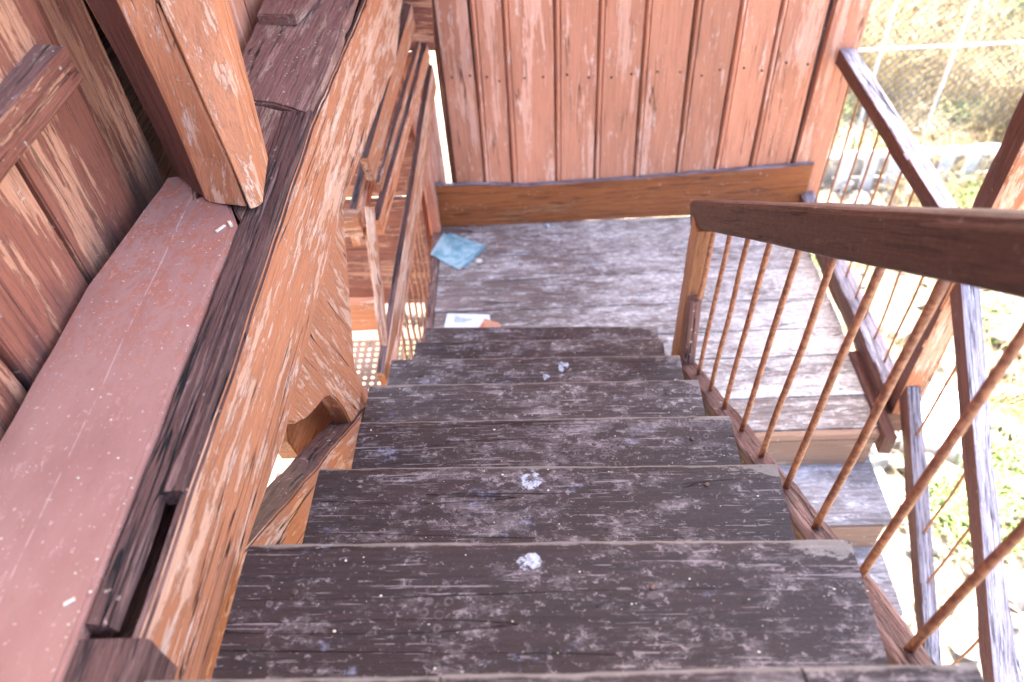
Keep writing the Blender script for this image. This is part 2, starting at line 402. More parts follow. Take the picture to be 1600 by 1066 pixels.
# ------------------------------------------------------------------ ground
GZ = -4.2
bm = bmesh.new(); nx = 90
bmesh.ops.create_grid(bm, x_segments=nx, y_segments=nx, size=1)
for v in bm.verts:
    x = v.co.x; y = v.co.y
    v.co.x = 3+math.copysign(abs(x)**2.6, x)*150; v.co.y = 4+math.copysign(abs(y)**2.6, y)*150
    v.co.z = GZ + noise.noise(Vector((v.co.x*.6, v.co.y*.6, 3)))*.05 - .03
me = bpy.data.meshes.new('ground'); bm.to_mesh(me); bm.free()
g = link('ground', me, Matrix.Identity(4), None, (M['ground'],), True); g['kind'] = 'structure'

# ------------------------------------------------------------------ upper staircase
NZ = [-.957-.208*k for k in range(8)]
LX = [(-.505, .369), (-.503, .664), (-.480, .958), (-.470, 1.243), (-.521, 1.547), (-.519, 1.842), (-.486, 2.126), (-.491, 2.41)]
RX = [(.506, .360), (.494, .642), (.484, .933), (.476, 1.226), (.472, 1.524), (.482, 1.814), (.480, 2.093), (.512, 2.364)]
st = thing('upper_staircase', 'dark brown grimy wooden staircase descending from the camera to the landing', 'staircase', (0, 1.3, -2.6))
def tread(name, l, r_, z, depth, m, parent, th=.038, xs=None, nose=.010):
    """board with a rounded worn nosing; local origin at nosing middle, y into the step"""
    A = Vector((l[0], l[1], z)); B = Vector((r_[0], r_[1], z))
    x = (B-A).normalized(); y = Vector((0, 0, 1)).cross(x).normalized(); zz = Vector((0, 0, 1)); C = (A+B)/2; L = (B-A).length
    bm = bmesh.new(); nxs = 48; sd = R.uniform(0, 90)
    prof = [(-depth, 0), (-depth*.75, 0), (-depth*.5, 0), (-depth*.25, 0), (-.045, 0), (-.022, -.0006), (-.008, -.0022), (-.002, -.006), (0, -.012), (0, -.026), (-.004, -th), (-depth, -th)]
    rows = []
    for i in range(nxs+1):
        u = -L/2+L*i/nxs; row = []
        for (py, pz) in prof:
            front = max(0, 1+py/.05)
            d = noise.noise(Vector((u*7+sd, py*9, 1)))*.0012 + noise.noise(Vector((u*24+sd, 3, 1)))*.0007
            row.append(bm.verts.new((u, py+d*2.0*front, pz+(noise.noise(Vector((u*4, py*8+sd, 5)))*.0022-abs(d)*front*.8 if pz > -th*.9 else 0))))
        rows.append(row)
    n = len(prof)
    for i in range(nxs):
        for j in range(n): bm.faces.new((rows[i][j], rows[i+1][j], rows[i+1][(j+1) % n], rows[i][(j+1) % n]))
    bm.faces.new(rows[0]); bm.faces.new(list(reversed(rows[-1])))
    outward(bm)
    me = bpy.data.meshes.new(name); bm.to_mesh(me); bm.free()
    for p in me.polygons: p.use_smooth = True
    try: me.set_sharp_from_angle(angle=rad(35))
    except Exception: pass
    return link(name, me, mat4(x, y, zz, C), parent, (m,))
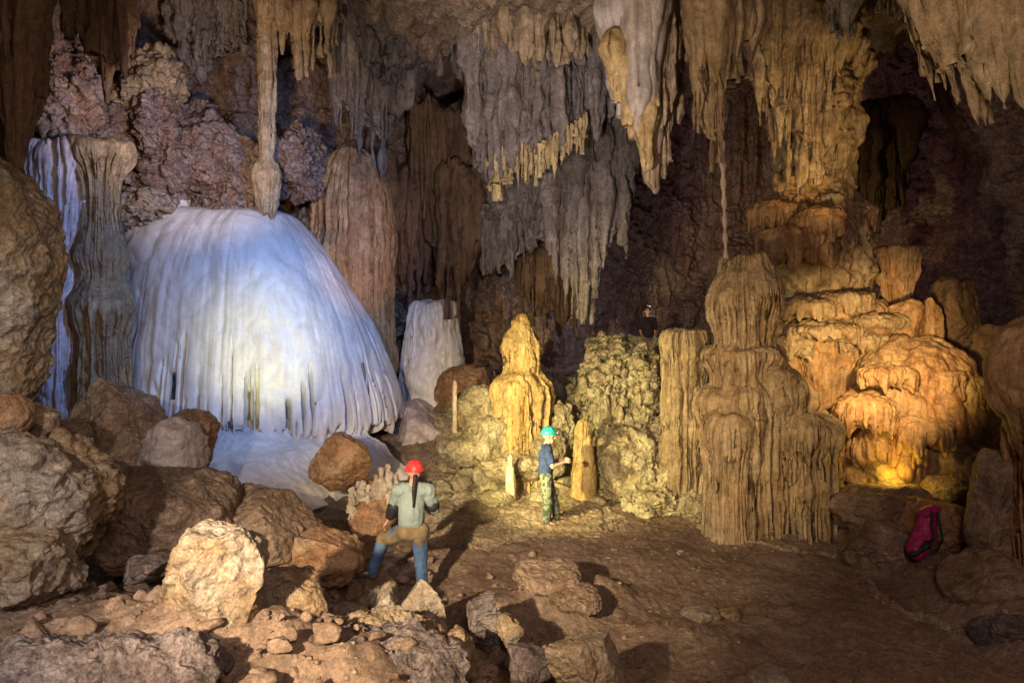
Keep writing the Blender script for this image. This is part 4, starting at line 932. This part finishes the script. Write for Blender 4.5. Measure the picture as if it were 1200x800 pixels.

Challenge: Set down word for word the lines from the first entry through the line with "g['kind'] = 'structure'", both included, omitting pictures.

Problem solution:
Keep writing the Blender script for this image. This is part 2, starting at line 402. More parts follow. Take the picture to be 1600 by 1066 pixels.
# ------------------------------------------------------------------ ground
GZ = -4.2
bm = bmesh.new(); nx = 90
bmesh.ops.create_grid(bm, x_segments=nx, y_segments=nx, size=1)
for v in bm.verts:
    x = v.co.x; y = v.co.y
    v.co.x = 3+math.copysign(abs(x)**2.6, x)*150; v.co.y = 4+math.copysign(abs(y)**2.6, y)*150
    v.co.z = GZ + noise.noise(Vector((v.co.x*.6, v.co.y*.6, 3)))*.05 - .03
me = bpy.data.meshes.new('ground'); bm.to_mesh(me); bm.free()
g = link('ground', me, Matrix.Identity(4), None, (M['ground'],), True); g['kind'] = 'structure'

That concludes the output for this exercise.